Music Reviews from the Staff of the Poison Pie Publishing House

 

June 26, 2019
Tempe Jetz - Magda Mayas & Jim Denley
Label: Relative Pitch Records
Catalog #: RPR1061
Country: United States
Release Date: August, 2017
Media: cd
discogs.com entry

Multi-unit housing of urban centers possesses important advantages over the single-family dwellings that dominate suburban areas. Multi-unit housing is intrinsically more environmentally friendly, in part because the surface to volume ratio is lower, reducing heat loss and commensurately the green-house gas emissions required for climate control. Multi-unit housing also has disadvantages, prominently including the transmission of sound through the walls, floor and ceiling. Sometimes, these sounds are unavoidable--the thumping of footsteps, resounding from the ceiling, of the upstairs neighbor pacing across his floor, or the high-pitched frequency of the crying baby penetrating the wall that separates one apartment from another. Other sounds are altogether controllable, at least by the occupants of the unit generating the noise. Here we recall the thumping bass of a stereo system cranked to high volume in the apartment directly below, typically well past midnight. We begin this review with what may seem to some at first an irrelevant observation regarding the variations in modern life because the music of the duet, Tempe Jetz realized by Magda Mayas and Jim Denley brings to mind sounds over which the listener has limited control and which invade the ear without any special intention of accommodating the listener's preferences!

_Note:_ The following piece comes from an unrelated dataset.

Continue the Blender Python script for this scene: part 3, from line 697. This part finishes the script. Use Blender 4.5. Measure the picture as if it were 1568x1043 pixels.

Magda Mayas (b. 1979 in Münster, Germany) is acknowledged as playing the prepared piano, although on Tempe Jetz she performs upon a clavinet (which to the uninitiated bears no relationship to the clarinet, despite the difference of only a single consonant). To the contrary, the clavinet is an "electrically amplified clavichord that was invented by Ernst Zacharias and manufactured by the Hohner company of Trossingen, West Germany from 1964 to the early 1980s." For those new to the music of Ms. Mayas, she "explores textural, linear sound collage, and has developed a set of techniques that draw on the history of prepared and inside piano vocabulary, but are highly individualized and expand the language for internal piano music making."*

On Tempe Jetz, Jim Denley (b. 1957, Bulli, Australia) is credited with performing on the alto saxophone and bass flute. He has, over a lifetime, demonstrated a commitment to collaborative musical improvisation, including, for example, participation in Derek Bailey's Company program in 1990. Over the course of these collaborations, he too has developed a set of idiosyncratic extended-playing techniques that convey his own musical sense of esthetics and his individual approach to teasing music from woodwind instruments.

Returning to our original point, we try to imagine the characteristics of neighbors in an apartment complex, who could compromise our privacy with the non-idiomatic music of the clavinet and woodwind. Oh, to be sure, we would be fond of such a pair, although we might be reticent to express our fondness. It might be too much to suggest that we would welcome their arrival with a home-baked apple pie, but it does not fall beyond the realm of possibilities that we should listen at night with our ear to the wall separating the two apartments in an attempt to discern in the interaction of the keyboard and the reverberations induced by the reed and fipple just what this pair imagined was important in a life devoted to the expression of ideas, which are, more or less by design, relegated to intimate audiences. It is, we suppose, no virtue to eavesdrop. Here, with the commercial availability of this recording, we are fortunately saved from engaging in vice and are invited to participate in a personal listening experience, conveying a message that is, as far as we know, not available elsewhere.